It was discovered along a beach in West Australia.
A new record has been set for the longest time that a message in a bottle has remained unread. Just recently, a family discovered a 132-year-old message in a bottle while they were taking a walk along a beach in Australia, around 180 kilometers (111 miles) north of Perth.
It was discovered that a German sailor tossed the message in a bottle overboard in the middle of the Indian Ocean on June 12, 1886. Before this, the oldest message in a bottle recorded was 108 years old. It was a capsule that was lost in the North Sea before it was found in Germany.
Tonya Illman, who found the bottle, said in a statement:
“My friend Grace Ricciardo and I were walking across the dunes when I saw something sticking out of the sand so I went to take a closer look.

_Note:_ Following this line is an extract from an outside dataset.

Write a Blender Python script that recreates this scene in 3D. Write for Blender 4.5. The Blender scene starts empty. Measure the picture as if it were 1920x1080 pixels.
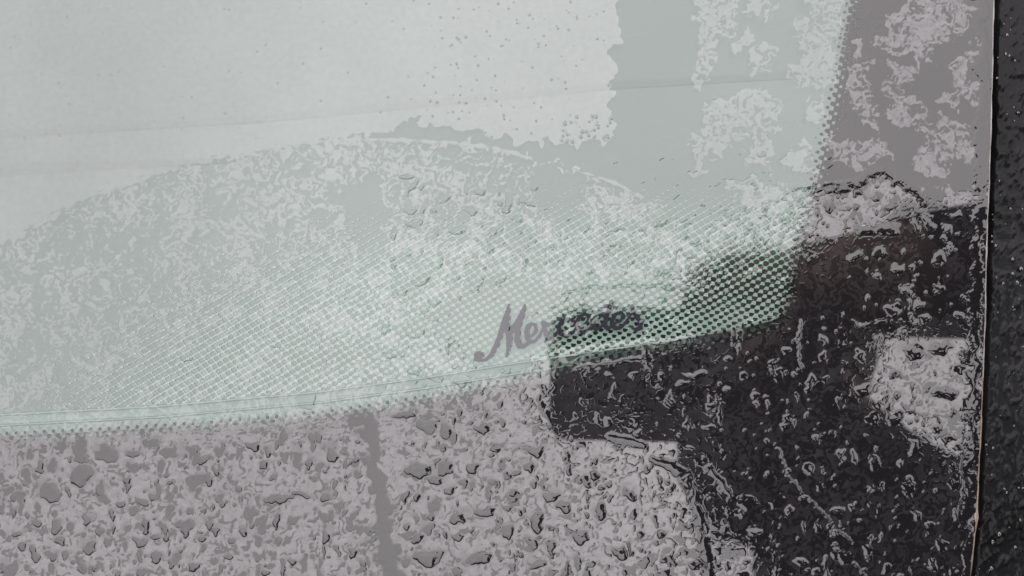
import bpy, bmesh, math
import numpy as np
from mathutils import Matrix, Vector

S = bpy.context.scene
C = S.collection

# ------------------------------------------------------------------ frames
# glass frame: u to the right, v up along the pane, n out of the pane (metres); origin = foot of the lens on the glass
SLOPE = math.radians(35)                      # the windscreen's slope from horizontal
U = Vector((1, 0, 0)); V = Vector((0, math.cos(SLOPE), math.sin(SLOPE))); N = Vector((0, -math.sin(SLOPE), math.cos(SLOPE)))
MW = Matrix((U, V, N)).transposed().to_4x4()
MW.translation = Vector((0, 0, 1.05))
FPX, D = 1386.0, 0.212                        # focal length in plan pixels, lens height over the glass
FOOT = (1080.0, 630.0)
n_c = Vector((-(FOOT[0]-960)/FPX, (FOOT[1]-540)/FPX, 1)).normalized()
u_c = (Vector((1, 0, 0)) - n_c*n_c.x).normalized()
v_c = n_c.cross(u_c)
RC = Matrix((u_c, v_c, n_c))                  # camera frame -> glass frame

def P(px, py):
    """plan coordinates (survey units of the pane) -> metres on the glass plane"""
    a = (np.asarray(px, float)-960)/FPX; b = -(np.asarray(py, float)-540)/FPX
    gx = RC[0][0]*a+RC[0][1]*b-RC[0][2]; gy = RC[1][0]*a+RC[1][1]*b-RC[1][2]; gz = RC[2][0]*a+RC[2][1]*b-RC[2][2]
    t = -D/gz
    return gx*t, gy*t

def Q(px, py, n):
    """a point n metres above the glass whose mirror image lies at that place of the pane"""
    x, y = P(px, py); k = 1+n/D
    return Vector((float(x)*k, float(y)*k, n))

# ------------------------------------------------------------------ camera, sky, sun, exposure
cam = bpy.data.cameras.new('camera'); co = bpy.data.objects.new('camera', cam); C.objects.link(co)
cam.sensor_width = 36; cam.lens = 36*FPX/1920; cam.clip_start = 0.002; cam.clip_end = 500
cam.dof.use_dof = True; cam.dof.focus_distance = D*1.005; cam.dof.aperture_fstop = 11
lc = RC.to_4x4(); lc.translation = Vector((0, 0, D))
CAMW = MW @ lc
co.matrix_world = CAMW
S.camera = co

world = bpy.data.worlds.new('World'); S.world = world; world.use_nodes = True
wn = world.node_tree; wn.nodes.clear()
SUN_EL, SUN_AZ = math.radians(28), math.radians(20)
sky = wn.nodes.new('ShaderNodeTexSky'); sky.sky_type = 'NISHITA'; sky.sun_disc = False
sky.sun_elevation = SUN_EL; sky.sun_rotation = SUN_AZ; sky.dust_density = 6; sky.air_density = 1.2
mixw = wn.nodes.new('ShaderNodeMix'); mixw.data_type = 'RGBA'; mixw.inputs['Factor'].default_value = 0.94   # closed cloud layer
mixw.inputs['B'].default_value = (17.6, 16.75, 17.25, 1)
wt_ = wn.nodes.new('ShaderNodeTexCoord'); wz = wn.nodes.new('ShaderNodeTexNoise'); wz.inputs['Scale'].default_value = 2.2; wz.inputs['Detail'].default_value = 5
wr = wn.nodes.new('ShaderNodeMapRange'); wr.inputs['From Min'].default_value = .3; wr.inputs['From Max'].default_value = .7; wr.inputs['To Min'].default_value = .9; wr.inputs['To Max'].default_value = 1.1
wv = wn.nodes.new('ShaderNodeVectorMath'); wv.operation = 'SCALE'
wn.links.new(wt_.outputs['Generated'], wz.inputs['Vector']); wn.links.new(wz.outputs[0], wr.inputs['Value']); 
sx = wn.nodes.new('ShaderNodeSeparateXYZ'); wn.links.new(wt_.outputs['Generated'], sx.inputs[0])        # an overcast sky is brightest overhead
wg = wn.nodes.new('ShaderNodeMapRange'); wg.inputs['To Min'].default_value = .80; wg.inputs['To Max'].default_value = 1.06; wn.links.new(sx.outputs['Z'], wg.inputs['Value'])
wm = wn.nodes.new('ShaderNodeMath'); wm.operation = 'MULTIPLY'; wn.links.new(wr.outputs[0], wm.inputs[0]); wn.links.new(wg.outputs[0], wm.inputs[1]); wn.links.new(wm.outputs[0], wv.inputs['Scale'])
bg = wn.nodes.new('ShaderNodeBackground'); bg.inputs['Strength'].default_value = 0.1
wo = wn.nodes.new('ShaderNodeOutputWorld')
wn.links.new(sky.outputs[0], mixw.inputs['A']); wn.links.new(mixw.outputs['Result'], wv.inputs[0]); wn.links.new(wv.outputs[0], bg.inputs[0]); wn.links.new(bg.outputs[0], wo.inputs[0])

sun = bpy.data.lights.new('sun', 'SUN'); sun.energy = 0.5; sun.angle = math.radians(30); sun.color = (1, .97, .93)
so = bpy.data.objects.new('sun', sun); C.objects.link(so)
sd = Vector((math.sin(SUN_AZ)*math.cos(SUN_EL), math.cos(SUN_AZ)*math.cos(SUN_EL), math.sin(SUN_EL)))
so.rotation_euler = (-sd).to_track_quat('-Z', 'Y').to_euler()

S.view_settings.view_transform = 'Standard'; S.view_settings.look = 'None'; S.view_settings.gamma = 1
S.view_settings.use_curve_mapping = False; S.view_settings.exposure = 0.0
S.render.engine = 'CYCLES'
cy = S.cycles; cy.max_bounces = 8; cy.transparent_max_bounces = 12; cy.use_denoising = True
cy.caustics_reflective = False; cy.sample_clamp_indirect = 4

# ------------------------------------------------------------------ helpers
def tag(o, label=None, cat=None, group=None, kind=None):
    for k, v in (('label', label), ('category', cat), ('group', group), ('kind', kind)):
        if v: o[k] = v
    return o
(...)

“It just looked like a lovely old bottle so I picked it up thinking it might look good in my bookcase. My son’s girlfriend was the one who discovered the note when she went to tip the sand out. The note was damp, rolled tightly and wrapped with string. We took it home and dried it out, and when we opened it we saw it was a printed form, in German, with very faint German handwriting on it.”
The bottle contained a rolled-up note in German and was dated June 12, 1886. The note stated the coordinates of where the bottled was tossed – around 950 kilometers (590 miles) from the coast in the Indian Ocean.

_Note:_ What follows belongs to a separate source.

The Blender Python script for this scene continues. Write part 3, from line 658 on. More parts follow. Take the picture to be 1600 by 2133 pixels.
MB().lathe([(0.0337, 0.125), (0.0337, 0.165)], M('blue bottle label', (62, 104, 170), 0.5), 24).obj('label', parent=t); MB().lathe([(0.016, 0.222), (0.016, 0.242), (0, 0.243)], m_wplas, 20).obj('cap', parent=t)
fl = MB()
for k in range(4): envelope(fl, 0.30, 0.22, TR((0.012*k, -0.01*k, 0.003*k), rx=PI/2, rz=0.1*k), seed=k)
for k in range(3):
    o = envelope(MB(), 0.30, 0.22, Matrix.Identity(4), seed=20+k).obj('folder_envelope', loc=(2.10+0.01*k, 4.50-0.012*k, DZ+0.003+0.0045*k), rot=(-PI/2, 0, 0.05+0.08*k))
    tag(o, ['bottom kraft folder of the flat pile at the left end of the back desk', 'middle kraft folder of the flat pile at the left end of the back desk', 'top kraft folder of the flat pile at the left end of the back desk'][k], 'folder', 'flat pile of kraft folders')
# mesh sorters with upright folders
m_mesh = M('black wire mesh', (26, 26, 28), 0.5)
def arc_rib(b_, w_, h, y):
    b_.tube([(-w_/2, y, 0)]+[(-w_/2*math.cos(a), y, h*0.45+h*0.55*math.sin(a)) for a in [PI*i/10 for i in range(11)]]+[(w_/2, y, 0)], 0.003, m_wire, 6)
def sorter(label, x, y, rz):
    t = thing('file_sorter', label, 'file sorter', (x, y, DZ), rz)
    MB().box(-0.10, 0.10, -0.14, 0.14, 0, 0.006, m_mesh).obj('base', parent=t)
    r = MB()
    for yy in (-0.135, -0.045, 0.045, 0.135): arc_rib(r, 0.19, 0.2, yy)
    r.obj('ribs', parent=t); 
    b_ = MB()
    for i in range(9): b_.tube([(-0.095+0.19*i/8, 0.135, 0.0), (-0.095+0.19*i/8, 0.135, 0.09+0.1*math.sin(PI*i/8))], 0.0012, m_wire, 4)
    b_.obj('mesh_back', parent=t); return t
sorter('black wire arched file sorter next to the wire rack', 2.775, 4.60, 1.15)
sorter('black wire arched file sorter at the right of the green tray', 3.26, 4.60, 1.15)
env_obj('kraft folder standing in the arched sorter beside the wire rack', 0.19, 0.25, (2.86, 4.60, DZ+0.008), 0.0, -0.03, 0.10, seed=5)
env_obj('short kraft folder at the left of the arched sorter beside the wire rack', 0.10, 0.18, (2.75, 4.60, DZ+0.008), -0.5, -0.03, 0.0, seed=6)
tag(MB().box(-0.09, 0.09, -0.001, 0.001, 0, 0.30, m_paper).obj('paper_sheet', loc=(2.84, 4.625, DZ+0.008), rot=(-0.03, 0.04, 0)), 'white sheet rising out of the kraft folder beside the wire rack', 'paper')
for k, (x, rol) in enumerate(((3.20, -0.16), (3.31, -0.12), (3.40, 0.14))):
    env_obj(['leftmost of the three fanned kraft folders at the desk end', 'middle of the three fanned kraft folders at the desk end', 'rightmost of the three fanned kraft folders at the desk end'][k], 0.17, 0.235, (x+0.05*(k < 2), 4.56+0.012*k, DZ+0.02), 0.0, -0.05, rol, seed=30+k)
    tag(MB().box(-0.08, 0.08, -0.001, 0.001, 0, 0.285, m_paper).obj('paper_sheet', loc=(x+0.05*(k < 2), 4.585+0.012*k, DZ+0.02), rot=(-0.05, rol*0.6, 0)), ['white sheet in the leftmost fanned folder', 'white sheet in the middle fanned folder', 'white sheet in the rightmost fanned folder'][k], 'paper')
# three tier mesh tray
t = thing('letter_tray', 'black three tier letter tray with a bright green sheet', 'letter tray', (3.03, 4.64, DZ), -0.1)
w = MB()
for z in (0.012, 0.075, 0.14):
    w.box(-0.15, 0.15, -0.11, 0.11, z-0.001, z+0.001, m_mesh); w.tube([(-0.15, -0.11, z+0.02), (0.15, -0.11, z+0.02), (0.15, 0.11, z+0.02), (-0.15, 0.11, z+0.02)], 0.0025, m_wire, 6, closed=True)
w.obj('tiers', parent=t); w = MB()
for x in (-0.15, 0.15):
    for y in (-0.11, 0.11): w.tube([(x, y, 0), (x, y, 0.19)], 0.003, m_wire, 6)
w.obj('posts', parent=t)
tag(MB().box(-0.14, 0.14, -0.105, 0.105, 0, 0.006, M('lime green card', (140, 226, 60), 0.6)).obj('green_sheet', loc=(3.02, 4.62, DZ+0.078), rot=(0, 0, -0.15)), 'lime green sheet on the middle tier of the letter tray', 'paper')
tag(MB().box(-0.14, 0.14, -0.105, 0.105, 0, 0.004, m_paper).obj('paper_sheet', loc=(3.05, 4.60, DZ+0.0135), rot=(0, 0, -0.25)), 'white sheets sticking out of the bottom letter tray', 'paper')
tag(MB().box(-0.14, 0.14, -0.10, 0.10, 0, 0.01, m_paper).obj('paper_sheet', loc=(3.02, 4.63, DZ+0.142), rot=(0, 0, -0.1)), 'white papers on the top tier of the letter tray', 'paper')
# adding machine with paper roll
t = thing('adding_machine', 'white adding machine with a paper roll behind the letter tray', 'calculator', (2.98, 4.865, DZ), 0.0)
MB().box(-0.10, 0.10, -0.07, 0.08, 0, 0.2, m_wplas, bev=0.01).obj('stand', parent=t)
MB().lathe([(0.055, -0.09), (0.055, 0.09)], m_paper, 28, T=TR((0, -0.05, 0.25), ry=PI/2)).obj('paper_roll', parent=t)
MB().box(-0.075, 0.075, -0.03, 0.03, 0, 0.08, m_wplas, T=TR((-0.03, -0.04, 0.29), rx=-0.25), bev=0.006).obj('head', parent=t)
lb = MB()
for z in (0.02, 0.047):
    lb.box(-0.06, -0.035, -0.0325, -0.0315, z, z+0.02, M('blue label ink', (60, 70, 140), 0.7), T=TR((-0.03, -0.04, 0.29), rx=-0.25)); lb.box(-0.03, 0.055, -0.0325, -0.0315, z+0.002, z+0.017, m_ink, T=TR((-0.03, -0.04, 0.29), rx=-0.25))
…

It also said that the sailor was onboard a German ship called Paula, which was part of an oceanographic exploration to study ocean currents and find faster shipping routes.

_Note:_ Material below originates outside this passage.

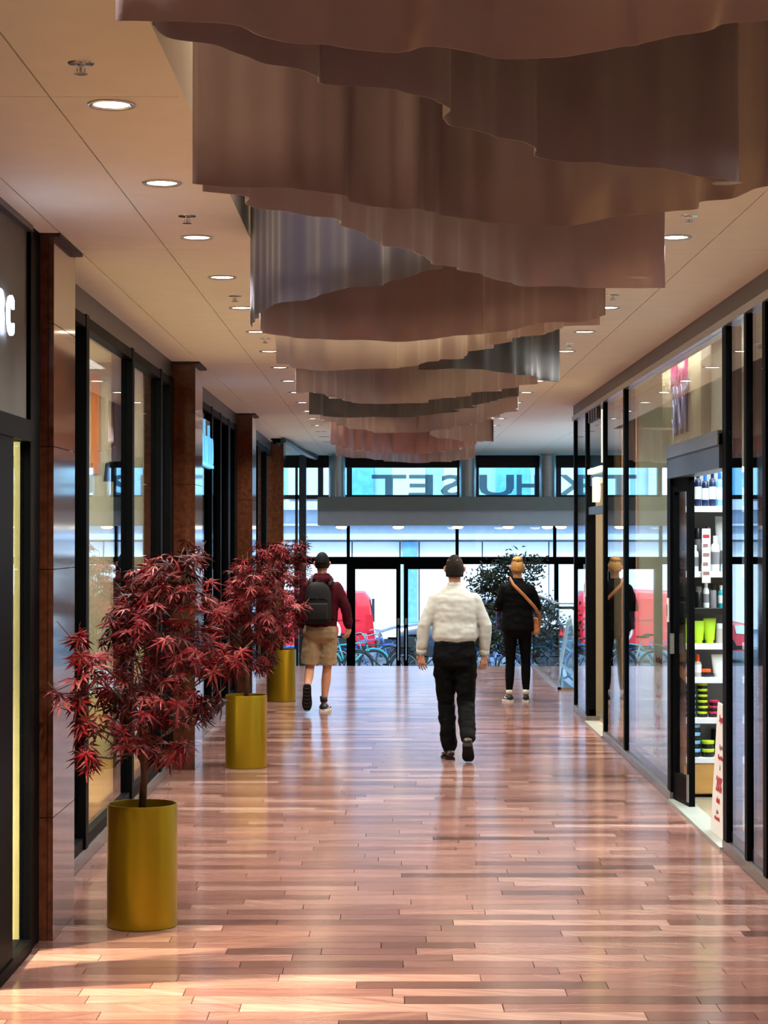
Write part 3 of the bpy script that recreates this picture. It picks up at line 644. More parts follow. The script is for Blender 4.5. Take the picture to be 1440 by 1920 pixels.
# ------------------------------------------------------------------ PEOPLE
def V(*a): return Vector(a)
def ring(c, rx, ry, n=28, e=2.4, tilt=0.):
    out = []
    for k in range(n):
        a = 2*PI*k/n; ca, sa = math.cos(a), math.sin(a)
        out.append(V(c[0]+rx*math.copysign(abs(ca)**(2/e), ca), c[1]+ry*math.copysign(abs(sa)**(2/e), sa), c[2]+tilt*sa*ry))
    return out
def torso(b, rows, e=2.4):      # rows: (z, cx, cy, rx, ry)
    b.ring_loft([ring((cx, cy, z), rx, ry, e=e) for z, cx, cy, rx, ry in rows]); return b
def fuse(b, name, m, parent=None, vox=.008, smooth=6, disp=0., dscale=.1, sub=False):
    o = b.build(name, m, parent)
    r = o.modifiers.new('fuse', 'REMESH'); r.mode = 'VOXEL'; r.voxel_size = vox
    s_ = o.modifiers.new('smooth', 'SMOOTH'); s_.factor = .5; s_.iterations = smooth
    bake(o)
    if disp:
        me = o.data; me.update()
        nn = [v.normal.copy() for v in me.vertices]
        for v, n_ in zip(me.vertices, nn):
            q = v.co*(1/dscale); q.z *= 1.5
            v.co += n_*disp*(mnoise.noise(q+V(3, 7, 1))+.5*mnoise.noise(q*2.1))
        me.update()
    o.data.materials.clear(); o.data.materials.append(M[m]); return o
def hand(b, wrist, d, palm_n, thumb_side, curl=.5, s=1.):
    """palm and five bent fingers from the wrist along d; fingers curl towards palm_n, thumb leaves towards thumb_side"""
    d = V(*d).normalized(); pn = V(*palm_n); pn = (pn-d*pn.dot(d)).normalized(); side = d.cross(pn).normalized()
    if side.dot(V(*thumb_side)) < 0: side = -side
    w_ = V(*wrist)
    rings = []
    for q, hw, ht in ((-.02, .026, .02), (.0, .028, .02), (.03, .036, .017), (.065, .041, .015), (.088, .04, .013)):
        rings.append([w_+d*q*s+side*math.cos(2*PI*k/14)*hw*s+pn*math.sin(2*PI*k/14)*ht*s for k in range(14)])
    b.ring_loft(rings)
    for i, (off, L) in enumerate(((.034, .074), (.012, .083), (-.011, .078), (-.033, .06))):
        p = w_+d*.08*s+side*off*s; dd = (d+side*off*4.2).normalized(); pts = [p-d*.02*s]; c = curl*(1+.12*i)
        for j, fr in enumerate((.45, .32, .23)):
            dd = (dd+pn*c*(.55 if j == 0 else .75)).normalized(); pts.append(pts[-1]+dd*L*fr*s+(d*.02*s if j == 0 else V(0, 0, 0)))
        b.limb(pts, [.0092*s, .0085*s, .0078*s, .0068*s], 8)
    p = w_+d*.02*s+side*.028*s
    b.limb([p, p+(d*.5+side*.75+pn*.25).normalized()*.035*s, p+(d*.5+side*.75+pn*.25).normalized()*.035*s+(d*.85+side*.3+pn*.35).normalized()*.045*s], [.012*s, .0105*s, .0085*s], 8)
def head(b, c, yaw=0., s=1.):
    """head with jaw, nose, ears, brow and lips; c is the centre, facing +Y before the yaw"""
    rz = Matrix.Rotation(yaw, 3, 'Z'); c = V(*c)
    def T(x, y_, z): return c+rz @ V(x*s, y_*s, z*s)
    prof = [(-.118, .03, .035, .045), (-.105, .043, .05, .03), (-.08, .055, .068, .018), (-.05, .063, .08, .006), (-.015, .07, .09, 0), (.02, .0745, .096, -.004), (.05, .074, .095, -.006), (.08, .064, .082, -.006), (.1, .047, .06, -.006), (.114, .025, .03, -.005)]
    b.ring_loft([[T(rx*math.cos(2*PI*k/22), cy+ry*math.sin(2*PI*k/22), z) for k in range(22)] for z, rx, ry, cy in prof])
    b.limb([T(0, .092, .012), T(0, .108, -.018), T(0, .1, -.032)], [.008, .012, .011], 8)          # nose
    b.limb([T(-.022, .088, -.062), T(0, .095, -.06), T(.022, .088, -.062)], [.005, .007, .005], 6)  # lips
    b.limb([T(-.045, .082, .02), T(0, .092, .024), T(.045, .082, .02)], [.007, .008, .007], 6)      # brow
    for sg in (-1, 1):
        b.limb([T(sg*.074, -.004, .028), T(sg*.09, -.018, .014), T(sg*.088, -.018, -.012), T(sg*.074, -.002, -.032)], [.008, .012, .011, .007], 8, .8)
    return T
def face_parts(T, root):
    for sg in (-1, 1):
        o = MB().ell(T(sg*.031, .0795, .004), (.011, .011, .011), 12, 8).build('eye', 'eye', root, True)
        q = T(sg*.031, .0905, .004); MB().ell(q, (.005, .003, .005), 10, 6).build('iris', 'black', o, True)
    MB().limb([T(-.02, .097, -.062), T(0, .1035, -.061), T(.02, .097, -.062)], [.0028, .004, .0028], 6).build('mouth', 'lip', root, True)
def shoe(name, loc, yaw, pitch, roll, m_up, m_sole, root, L=.29, Wd=.052, sneaker=True):
    """heel at y=-.075, toe at +L-.075, ankle above the origin"""
    Rm = Matrix.Rotation(yaw, 4, 'Z') @ Matrix.Rotation(pitch, 4, 'X') @ Matrix.Rotation(roll, 4, 'Y')
    mx = Matrix.Translation(V(*loc)-(Rm @ V(0, 0, .09))) @ Rm
    st_ = [(-.078, .55, .4, .07), (-.065, .8, .35, .085), (-.03, .86, .3, .098), (.02, .84, .3, .1), (.06, .9, .3, .078), (.11, 1.02, .3, .06), (.15, 1.0, .3, .052), (.185, .8, .35, .045), (.205, .45, .45, .036)]
    b = MB(); rings = []
    for y_, wq, e_, h in st_:
        rings.append([mx @ V(math.cos(2*PI*k/18)*Wd*wq*(1-.25*max(0, math.sin(2*PI*k/18))), y_*L/.285, .022+(h-.022)*(.5+.5*math.sin(2*PI*k/18)) ) for k in range(18)])
    b.ring_loft(rings)
    o = b.build(name, m_up, root, True)
    sb = MB(); zt = .03 if sneaker else .018
    for z in (0, zt):
        pass
    poly = [(Wd*wq*1.04*math.copysign(1, s_), y_*L/.285) for s_ in (1,) for y_, wq, e_, h in st_]+[(-Wd*wq*1.04, y_*L/.285) for y_, wq, e_, h in st_[::-1]]
    sb.ring_loft([[mx @ V(x, y_, 0) for x, y_ in poly], [mx @ V(x*1.02, y_, zt*.6) for x, y_ in poly], [mx @ V(x*.96, y_, zt) for x, y_ in poly]])
    if not sneaker: sb.ring_loft([[mx @ V(x, y_, -.018) for x, y_ in poly if y_ < .0], [mx @ V(x, y_, 0) for x, y_ in poly if y_ < .0]])
    so = sb.build('sole', m_sole, o, False)
    return o, so, mx
def bodyskin(J, root_name, loc, T_head_yaw, hands=True):
    b = MB()
    T = head(b, J['head'], T_head_yaw, J.get('hs', 1.))
    b.limb([J['head']+V(0, -.012, -.08), J['neck'], J['neck']+V(0, -.01, -.08)], [.054, .053, .05], 16)
    torso(b, [(J['hip'].z-.1, J['hip'].x, J['hip'].y, .06, .06), (J['hip'].z-.04, J['hip'].x, J['hip'].y, .145, .1), (J['hip'].z+.06, J['hip'].x, J['hip'].y, .16, .105), (J['hip'].z+.18, J['hip'].x, J['hip'].y, .135, .09),
              (J['neck'].z-.2, J['hip'].x, J['neck'].y, .16, .095), (J['neck'].z-.13, J['neck'].x, J['neck'].y, .15, .08), (J['neck'].z-.06, J['neck'].x, J['neck'].y, .085, .06), (J['neck'].z, J['neck'].x, J['neck'].y, .052, .05)])
    for s_ in 'lr':
        b.limb([J['sh'+s_], J['sh'+s_].lerp(J['el'+s_], .5), J['el'+s_], J['el'+s_].lerp(J['wr'+s_], .4), J['wr'+s_]], [.05, .044, .036, .036, .025], 14)
        b.limb([J['hp'+s_], J['hp'+s_].lerp(J['kn'+s_], .5), J['kn'+s_], J['kn'+s_].lerp(J['an'+s_], .35), J['kn'+s_].lerp(J['an'+s_], .75), J['an'+s_]], [.082, .07, .05, .054, .038, .034], 16)
        b.limb([J['an'+s_], J['an'+s_]+J['ft'+s_]*.5, J['an'+s_]+J['ft'+s_]], [.03, .028, .022], 12)
        hd = J.get('hd'+s_)
        hand(b, J['wr'+s_], hd[0], hd[1], hd[2], hd[3], .95)
    o = fuse(b, root_name, 'skin', None, .0048, 2)
    o.location = loc; face_parts(T, o)
    return o, T
def hair_cap(T, name, m, root, front=.3, s=1.06, low=-.07):
    """a shell of hair over the skull, lower at the back than over the brow"""
    b = MB(); rows = []
    for i in range(13):
        ph = i/12; row = []
        for k in range(33):
            a = 2*PI*k/32; ca, sa = math.cos(a), math.sin(a)
            zb = low if sa < -.1 else (low+(.062-low)*min(1, (sa+.1)/.55))
            z = zb+(.119*s-zb)*math.sin(ph*PI/2)
            q = math.sqrt(max(0, 1-(max(0, z)/(.12*s))**2)) if z > 0 else 1-.0*z-.9*z*z*12
            w_ = 1+.035*mnoise.noise(V(ca*4, sa*4, z*45)); row.append(T(.0765*s*q*ca*w_, -.006+.1*s*q*sa*w_, z))
        rows.append(row)
    b.grid(rows); o = b.build(name, m, root, True); md = o.modifiers.new('t', 'SOLIDIFY'); md.thickness = .006; return o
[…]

According to the Australian Museum’s report, the bottle appears to be a real late-19th-century Dutch gin bottle. There’s also a solid written proof of the bottle’s journey. Dr. Ross Anderson, Assistant Curator of Maritime Archaeology at the WA Museum, said:
“Extraordinary finds need extraordinary evidence to support them. Incredibly, an archival search in Germany found Paula’s original Meteorological Journal and there was an entry for June 12, 1886, made by the captain, recording a drift bottle having been thrown overboard. The date and the coordinates correspond exactly with those on the bottle message.”
Researchers at the WA Museum believe the bottle reached Australia a year after it was tossed. But it got covered in damp sand and was not unearthed until many years later.